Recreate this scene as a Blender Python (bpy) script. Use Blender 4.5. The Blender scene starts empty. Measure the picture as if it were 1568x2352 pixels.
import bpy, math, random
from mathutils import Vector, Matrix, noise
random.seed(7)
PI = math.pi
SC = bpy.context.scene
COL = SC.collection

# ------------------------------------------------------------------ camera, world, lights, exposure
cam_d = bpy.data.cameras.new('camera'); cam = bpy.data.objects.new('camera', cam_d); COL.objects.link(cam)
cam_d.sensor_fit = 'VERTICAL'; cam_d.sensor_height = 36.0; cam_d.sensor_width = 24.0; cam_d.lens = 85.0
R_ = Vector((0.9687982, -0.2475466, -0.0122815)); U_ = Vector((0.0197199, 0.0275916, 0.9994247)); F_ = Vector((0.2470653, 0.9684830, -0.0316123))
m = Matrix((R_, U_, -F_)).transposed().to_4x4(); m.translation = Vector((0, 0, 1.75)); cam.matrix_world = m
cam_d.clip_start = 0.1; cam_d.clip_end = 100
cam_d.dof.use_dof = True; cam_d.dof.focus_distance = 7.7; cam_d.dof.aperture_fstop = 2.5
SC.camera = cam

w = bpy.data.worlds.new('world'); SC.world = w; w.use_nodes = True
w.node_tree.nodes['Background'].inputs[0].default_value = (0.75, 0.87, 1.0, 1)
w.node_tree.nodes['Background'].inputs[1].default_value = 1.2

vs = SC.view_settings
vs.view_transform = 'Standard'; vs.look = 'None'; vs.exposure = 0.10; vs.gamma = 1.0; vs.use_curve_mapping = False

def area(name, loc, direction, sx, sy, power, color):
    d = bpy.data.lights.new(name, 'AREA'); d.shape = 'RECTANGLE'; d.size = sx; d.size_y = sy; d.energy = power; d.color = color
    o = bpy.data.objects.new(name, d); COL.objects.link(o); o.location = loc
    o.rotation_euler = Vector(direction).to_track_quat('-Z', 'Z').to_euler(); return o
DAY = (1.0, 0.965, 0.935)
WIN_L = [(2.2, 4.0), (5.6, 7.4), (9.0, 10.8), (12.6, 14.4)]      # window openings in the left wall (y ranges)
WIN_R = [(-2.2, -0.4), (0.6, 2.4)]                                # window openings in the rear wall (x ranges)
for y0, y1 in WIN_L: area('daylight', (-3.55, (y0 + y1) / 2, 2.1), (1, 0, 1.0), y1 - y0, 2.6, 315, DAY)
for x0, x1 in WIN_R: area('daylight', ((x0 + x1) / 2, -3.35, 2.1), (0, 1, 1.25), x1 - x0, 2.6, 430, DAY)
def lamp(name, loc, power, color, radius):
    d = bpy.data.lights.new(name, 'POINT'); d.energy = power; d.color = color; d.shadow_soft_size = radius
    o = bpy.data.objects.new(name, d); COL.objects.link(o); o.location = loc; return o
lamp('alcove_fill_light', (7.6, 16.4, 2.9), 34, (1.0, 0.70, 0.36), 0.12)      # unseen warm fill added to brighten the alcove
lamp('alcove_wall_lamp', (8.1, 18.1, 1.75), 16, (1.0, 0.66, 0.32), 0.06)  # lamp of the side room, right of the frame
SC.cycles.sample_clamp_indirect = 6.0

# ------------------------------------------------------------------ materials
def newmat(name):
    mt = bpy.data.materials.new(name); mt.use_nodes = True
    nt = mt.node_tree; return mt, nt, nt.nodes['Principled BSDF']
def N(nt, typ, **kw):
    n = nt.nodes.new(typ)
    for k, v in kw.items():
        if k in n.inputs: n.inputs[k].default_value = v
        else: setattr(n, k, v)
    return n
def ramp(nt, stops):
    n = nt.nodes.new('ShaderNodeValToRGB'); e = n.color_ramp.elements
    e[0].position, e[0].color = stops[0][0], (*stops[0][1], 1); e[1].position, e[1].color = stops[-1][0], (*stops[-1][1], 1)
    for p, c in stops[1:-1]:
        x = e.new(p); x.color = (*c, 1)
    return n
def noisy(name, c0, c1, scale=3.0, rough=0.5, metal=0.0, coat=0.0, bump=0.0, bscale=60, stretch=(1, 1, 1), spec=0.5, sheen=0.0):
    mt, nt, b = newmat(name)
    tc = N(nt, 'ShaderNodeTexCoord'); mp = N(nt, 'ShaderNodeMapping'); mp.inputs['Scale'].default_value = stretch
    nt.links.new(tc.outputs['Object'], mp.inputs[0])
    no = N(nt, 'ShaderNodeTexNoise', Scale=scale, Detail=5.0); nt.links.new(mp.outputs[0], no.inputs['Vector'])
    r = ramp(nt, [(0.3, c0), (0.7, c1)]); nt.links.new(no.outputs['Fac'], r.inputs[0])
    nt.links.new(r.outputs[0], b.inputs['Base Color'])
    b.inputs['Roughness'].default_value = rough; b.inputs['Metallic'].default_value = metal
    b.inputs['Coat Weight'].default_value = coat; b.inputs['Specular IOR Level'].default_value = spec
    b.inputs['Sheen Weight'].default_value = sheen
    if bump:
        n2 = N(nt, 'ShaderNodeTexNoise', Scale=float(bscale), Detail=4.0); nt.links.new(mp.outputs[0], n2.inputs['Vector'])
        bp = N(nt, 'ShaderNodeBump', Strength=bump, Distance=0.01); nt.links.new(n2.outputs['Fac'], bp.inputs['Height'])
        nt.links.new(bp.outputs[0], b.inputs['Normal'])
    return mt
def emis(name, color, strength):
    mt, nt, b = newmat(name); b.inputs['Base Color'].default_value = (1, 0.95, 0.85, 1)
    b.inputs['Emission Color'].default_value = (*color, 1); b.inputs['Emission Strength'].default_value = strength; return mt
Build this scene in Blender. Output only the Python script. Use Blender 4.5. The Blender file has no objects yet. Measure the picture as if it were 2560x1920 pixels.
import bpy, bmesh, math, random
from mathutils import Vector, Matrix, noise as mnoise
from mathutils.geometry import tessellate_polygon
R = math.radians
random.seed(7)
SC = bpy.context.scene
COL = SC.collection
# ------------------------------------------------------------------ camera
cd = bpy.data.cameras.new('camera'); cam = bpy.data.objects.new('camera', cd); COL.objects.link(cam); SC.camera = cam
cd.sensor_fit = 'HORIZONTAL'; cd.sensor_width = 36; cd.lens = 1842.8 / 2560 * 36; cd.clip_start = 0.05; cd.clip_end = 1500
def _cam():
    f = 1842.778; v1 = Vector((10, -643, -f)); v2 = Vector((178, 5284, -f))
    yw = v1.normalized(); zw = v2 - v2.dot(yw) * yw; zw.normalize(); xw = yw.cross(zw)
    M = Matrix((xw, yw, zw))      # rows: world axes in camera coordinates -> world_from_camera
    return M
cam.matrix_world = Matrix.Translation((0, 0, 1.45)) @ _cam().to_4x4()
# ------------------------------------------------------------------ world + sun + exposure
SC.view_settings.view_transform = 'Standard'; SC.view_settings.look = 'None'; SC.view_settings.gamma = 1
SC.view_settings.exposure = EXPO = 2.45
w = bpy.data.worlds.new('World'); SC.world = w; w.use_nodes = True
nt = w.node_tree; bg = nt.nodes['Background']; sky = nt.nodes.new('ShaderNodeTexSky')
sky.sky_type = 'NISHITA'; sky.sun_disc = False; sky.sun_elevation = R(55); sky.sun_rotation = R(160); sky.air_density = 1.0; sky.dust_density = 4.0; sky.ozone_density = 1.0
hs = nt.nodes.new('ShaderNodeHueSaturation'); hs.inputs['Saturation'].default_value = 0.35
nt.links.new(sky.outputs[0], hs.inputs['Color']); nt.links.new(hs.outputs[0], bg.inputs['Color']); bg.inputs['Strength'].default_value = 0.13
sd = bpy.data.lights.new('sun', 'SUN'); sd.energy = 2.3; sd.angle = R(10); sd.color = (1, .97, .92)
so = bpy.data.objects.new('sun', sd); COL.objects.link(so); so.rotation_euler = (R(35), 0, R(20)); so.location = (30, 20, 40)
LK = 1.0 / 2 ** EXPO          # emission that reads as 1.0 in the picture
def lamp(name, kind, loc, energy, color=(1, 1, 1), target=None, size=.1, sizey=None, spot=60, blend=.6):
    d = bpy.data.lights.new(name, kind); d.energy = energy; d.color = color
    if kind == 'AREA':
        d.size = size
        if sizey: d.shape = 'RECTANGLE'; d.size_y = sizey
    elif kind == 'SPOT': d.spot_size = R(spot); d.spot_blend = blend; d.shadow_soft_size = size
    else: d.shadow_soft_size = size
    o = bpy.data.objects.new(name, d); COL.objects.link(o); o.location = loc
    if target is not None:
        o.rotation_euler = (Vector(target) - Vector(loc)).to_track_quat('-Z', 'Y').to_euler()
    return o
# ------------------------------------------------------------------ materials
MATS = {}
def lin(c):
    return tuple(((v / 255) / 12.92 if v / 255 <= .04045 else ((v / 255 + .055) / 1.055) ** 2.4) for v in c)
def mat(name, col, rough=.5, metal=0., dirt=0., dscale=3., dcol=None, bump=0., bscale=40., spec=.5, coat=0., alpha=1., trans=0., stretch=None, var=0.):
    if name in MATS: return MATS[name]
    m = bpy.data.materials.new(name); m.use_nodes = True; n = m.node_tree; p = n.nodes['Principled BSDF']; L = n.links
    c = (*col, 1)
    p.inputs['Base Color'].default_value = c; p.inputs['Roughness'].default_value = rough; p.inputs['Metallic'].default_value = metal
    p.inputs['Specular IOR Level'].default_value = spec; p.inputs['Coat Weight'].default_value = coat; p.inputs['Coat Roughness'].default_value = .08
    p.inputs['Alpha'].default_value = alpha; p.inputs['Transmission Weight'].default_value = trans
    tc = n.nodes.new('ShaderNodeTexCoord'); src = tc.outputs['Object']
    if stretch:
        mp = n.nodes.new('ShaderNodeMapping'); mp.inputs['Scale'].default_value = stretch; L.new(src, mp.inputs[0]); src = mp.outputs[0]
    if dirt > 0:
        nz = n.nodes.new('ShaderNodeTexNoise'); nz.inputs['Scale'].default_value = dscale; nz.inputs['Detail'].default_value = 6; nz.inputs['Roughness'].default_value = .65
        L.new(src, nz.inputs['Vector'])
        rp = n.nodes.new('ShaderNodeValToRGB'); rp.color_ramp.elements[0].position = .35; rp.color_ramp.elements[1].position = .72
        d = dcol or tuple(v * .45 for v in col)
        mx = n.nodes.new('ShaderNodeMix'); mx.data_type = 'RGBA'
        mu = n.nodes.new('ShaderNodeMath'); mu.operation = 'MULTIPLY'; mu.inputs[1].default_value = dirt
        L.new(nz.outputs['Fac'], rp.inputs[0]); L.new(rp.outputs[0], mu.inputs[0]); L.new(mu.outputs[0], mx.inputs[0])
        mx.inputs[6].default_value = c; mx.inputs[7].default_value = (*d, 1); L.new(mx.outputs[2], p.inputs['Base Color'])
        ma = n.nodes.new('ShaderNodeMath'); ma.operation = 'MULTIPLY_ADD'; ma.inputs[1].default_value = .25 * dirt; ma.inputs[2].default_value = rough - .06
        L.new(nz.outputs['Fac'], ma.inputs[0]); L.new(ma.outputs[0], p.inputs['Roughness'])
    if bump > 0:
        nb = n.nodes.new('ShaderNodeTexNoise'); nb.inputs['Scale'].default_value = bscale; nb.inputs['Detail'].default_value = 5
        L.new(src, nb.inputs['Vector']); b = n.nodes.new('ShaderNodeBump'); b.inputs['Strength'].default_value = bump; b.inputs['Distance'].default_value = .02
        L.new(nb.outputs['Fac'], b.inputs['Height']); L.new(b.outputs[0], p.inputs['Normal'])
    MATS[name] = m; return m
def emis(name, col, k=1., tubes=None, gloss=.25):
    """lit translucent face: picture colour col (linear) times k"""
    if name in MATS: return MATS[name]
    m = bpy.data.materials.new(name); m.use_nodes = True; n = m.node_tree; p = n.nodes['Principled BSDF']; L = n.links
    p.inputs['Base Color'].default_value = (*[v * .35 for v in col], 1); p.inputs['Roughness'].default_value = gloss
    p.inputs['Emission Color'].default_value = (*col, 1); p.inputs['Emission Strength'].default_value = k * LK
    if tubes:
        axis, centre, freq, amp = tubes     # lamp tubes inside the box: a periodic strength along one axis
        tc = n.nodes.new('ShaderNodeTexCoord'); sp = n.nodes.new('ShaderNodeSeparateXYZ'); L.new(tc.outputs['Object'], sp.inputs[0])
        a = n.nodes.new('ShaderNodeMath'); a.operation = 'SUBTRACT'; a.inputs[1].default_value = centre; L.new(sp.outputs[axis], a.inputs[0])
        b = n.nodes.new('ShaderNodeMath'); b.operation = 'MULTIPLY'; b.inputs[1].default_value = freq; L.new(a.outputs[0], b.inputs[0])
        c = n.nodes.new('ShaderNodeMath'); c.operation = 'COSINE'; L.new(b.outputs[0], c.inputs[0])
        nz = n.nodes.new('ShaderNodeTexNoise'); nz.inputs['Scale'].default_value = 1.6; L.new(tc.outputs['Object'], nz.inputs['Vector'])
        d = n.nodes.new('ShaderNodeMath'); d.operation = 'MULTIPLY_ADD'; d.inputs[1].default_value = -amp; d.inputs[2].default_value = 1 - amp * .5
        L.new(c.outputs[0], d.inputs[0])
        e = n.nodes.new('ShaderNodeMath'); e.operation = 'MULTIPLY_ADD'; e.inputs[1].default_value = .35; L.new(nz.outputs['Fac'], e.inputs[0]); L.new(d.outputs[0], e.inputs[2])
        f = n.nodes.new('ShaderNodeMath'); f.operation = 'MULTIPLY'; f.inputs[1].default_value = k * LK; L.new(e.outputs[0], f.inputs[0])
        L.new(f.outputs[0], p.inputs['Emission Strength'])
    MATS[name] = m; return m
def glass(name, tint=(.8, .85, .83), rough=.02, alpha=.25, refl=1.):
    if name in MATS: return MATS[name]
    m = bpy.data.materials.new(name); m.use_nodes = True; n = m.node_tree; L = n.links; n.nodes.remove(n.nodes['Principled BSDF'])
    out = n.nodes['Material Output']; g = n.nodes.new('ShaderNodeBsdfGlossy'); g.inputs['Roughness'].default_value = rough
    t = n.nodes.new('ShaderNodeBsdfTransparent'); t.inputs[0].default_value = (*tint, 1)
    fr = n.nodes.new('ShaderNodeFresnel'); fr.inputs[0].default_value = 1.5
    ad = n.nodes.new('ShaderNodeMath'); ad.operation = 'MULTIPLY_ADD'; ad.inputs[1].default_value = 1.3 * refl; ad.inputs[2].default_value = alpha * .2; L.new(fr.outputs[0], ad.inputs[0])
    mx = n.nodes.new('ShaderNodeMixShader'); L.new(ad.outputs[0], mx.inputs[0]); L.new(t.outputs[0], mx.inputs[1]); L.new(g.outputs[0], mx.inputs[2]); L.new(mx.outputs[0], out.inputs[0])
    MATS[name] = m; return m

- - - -

[Stated goal]: Beginning at the top of the data, please return every line until and including the line containing "vs.view_transform = 'Standard';", copied exactly, and nothing past it.

[Solution]:
Recreate this scene as a Blender Python (bpy) script. Use Blender 4.5. The Blender scene starts empty. Measure the picture as if it were 1568x2352 pixels.
import bpy, math, random
from mathutils import Vector, Matrix, noise
random.seed(7)
PI = math.pi
SC = bpy.context.scene
COL = SC.collection

# ------------------------------------------------------------------ camera, world, lights, exposure
cam_d = bpy.data.cameras.new('camera'); cam = bpy.data.objects.new('camera', cam_d); COL.objects.link(cam)
cam_d.sensor_fit = 'VERTICAL'; cam_d.sensor_height = 36.0; cam_d.sensor_width = 24.0; cam_d.lens = 85.0
R_ = Vector((0.9687982, -0.2475466, -0.0122815)); U_ = Vector((0.0197199, 0.0275916, 0.9994247)); F_ = Vector((0.2470653, 0.9684830, -0.0316123))
m = Matrix((R_, U_, -F_)).transposed().to_4x4(); m.translation = Vector((0, 0, 1.75)); cam.matrix_world = m
cam_d.clip_start = 0.1; cam_d.clip_end = 100
cam_d.dof.use_dof = True; cam_d.dof.focus_distance = 7.7; cam_d.dof.aperture_fstop = 2.5
SC.camera = cam

w = bpy.data.worlds.new('world'); SC.world = w; w.use_nodes = True
w.node_tree.nodes['Background'].inputs[0].default_value = (0.75, 0.87, 1.0, 1)
w.node_tree.nodes['Background'].inputs[1].default_value = 1.2

vs = SC.view_settings
vs.view_transform = 'Standard'; vs.look = 'None'; vs.exposure = 0.10; vs.gamma = 1.0; vs.use_curve_mapping = False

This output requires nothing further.